Data shown |
※ ※ ※

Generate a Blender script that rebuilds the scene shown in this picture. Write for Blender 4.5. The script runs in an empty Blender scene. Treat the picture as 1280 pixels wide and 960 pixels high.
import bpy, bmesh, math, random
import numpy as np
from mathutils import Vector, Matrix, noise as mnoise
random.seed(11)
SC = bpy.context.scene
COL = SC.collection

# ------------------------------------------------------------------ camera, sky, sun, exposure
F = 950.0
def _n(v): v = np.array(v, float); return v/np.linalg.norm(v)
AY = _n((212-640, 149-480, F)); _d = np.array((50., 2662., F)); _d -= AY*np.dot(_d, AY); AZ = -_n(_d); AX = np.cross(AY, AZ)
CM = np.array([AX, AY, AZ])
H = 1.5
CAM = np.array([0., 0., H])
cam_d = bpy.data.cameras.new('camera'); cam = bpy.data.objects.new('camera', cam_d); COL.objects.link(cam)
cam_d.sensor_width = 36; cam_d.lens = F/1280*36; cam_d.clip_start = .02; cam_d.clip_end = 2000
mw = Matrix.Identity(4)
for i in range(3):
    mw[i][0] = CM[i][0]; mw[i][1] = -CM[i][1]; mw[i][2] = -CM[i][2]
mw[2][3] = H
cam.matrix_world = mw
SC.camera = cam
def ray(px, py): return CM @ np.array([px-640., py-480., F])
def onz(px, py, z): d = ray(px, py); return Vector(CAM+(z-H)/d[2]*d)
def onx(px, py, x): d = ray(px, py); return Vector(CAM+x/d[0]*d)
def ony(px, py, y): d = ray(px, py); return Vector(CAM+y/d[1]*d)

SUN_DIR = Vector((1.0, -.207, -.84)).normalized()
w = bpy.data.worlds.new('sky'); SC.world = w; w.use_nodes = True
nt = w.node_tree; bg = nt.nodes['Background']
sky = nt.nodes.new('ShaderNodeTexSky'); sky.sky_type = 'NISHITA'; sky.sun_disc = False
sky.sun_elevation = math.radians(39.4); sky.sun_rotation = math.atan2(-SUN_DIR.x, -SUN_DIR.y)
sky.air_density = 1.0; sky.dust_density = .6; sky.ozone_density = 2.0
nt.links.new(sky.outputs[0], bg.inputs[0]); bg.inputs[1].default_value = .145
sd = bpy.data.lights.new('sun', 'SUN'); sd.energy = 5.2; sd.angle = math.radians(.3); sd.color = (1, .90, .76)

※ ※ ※

Required task |
Exactly reproduce the material above.

Task response |
Generate a Blender script that rebuilds the scene shown in this picture. Write for Blender 4.5. The script runs in an empty Blender scene. Treat the picture as 1280 pixels wide and 960 pixels high.
import bpy, bmesh, math, random
import numpy as np
from mathutils import Vector, Matrix, noise as mnoise
random.seed(11)
SC = bpy.context.scene
COL = SC.collection

# ------------------------------------------------------------------ camera, sky, sun, exposure
F = 950.0
def _n(v): v = np.array(v, float); return v/np.linalg.norm(v)
AY = _n((212-640, 149-480, F)); _d = np.array((50., 2662., F)); _d -= AY*np.dot(_d, AY); AZ = -_n(_d); AX = np.cross(AY, AZ)
CM = np.array([AX, AY, AZ])
H = 1.5
CAM = np.array([0., 0., H])
cam_d = bpy.data.cameras.new('camera'); cam = bpy.data.objects.new('camera', cam_d); COL.objects.link(cam)
cam_d.sensor_width = 36; cam_d.lens = F/1280*36; cam_d.clip_start = .02; cam_d.clip_end = 2000
mw = Matrix.Identity(4)
for i in range(3):
    mw[i][0] = CM[i][0]; mw[i][1] = -CM[i][1]; mw[i][2] = -CM[i][2]
mw[2][3] = H
cam.matrix_world = mw
SC.camera = cam
def ray(px, py): return CM @ np.array([px-640., py-480., F])
def onz(px, py, z): d = ray(px, py); return Vector(CAM+(z-H)/d[2]*d)
def onx(px, py, x): d = ray(px, py); return Vector(CAM+x/d[0]*d)
def ony(px, py, y): d = ray(px, py); return Vector(CAM+y/d[1]*d)

SUN_DIR = Vector((1.0, -.207, -.84)).normalized()
w = bpy.data.worlds.new('sky'); SC.world = w; w.use_nodes = True
nt = w.node_tree; bg = nt.nodes['Background']
sky = nt.nodes.new('ShaderNodeTexSky'); sky.sky_type = 'NISHITA'; sky.sun_disc = False
sky.sun_elevation = math.radians(39.4); sky.sun_rotation = math.atan2(-SUN_DIR.x, -SUN_DIR.y)
sky.air_density = 1.0; sky.dust_density = .6; sky.ozone_density = 2.0
nt.links.new(sky.outputs[0], bg.inputs[0]); bg.inputs[1].default_value = .145
sd = bpy.data.lights.new('sun', 'SUN'); sd.energy = 5.2; sd.angle = math.radians(.3); sd.color = (1, .90, .76)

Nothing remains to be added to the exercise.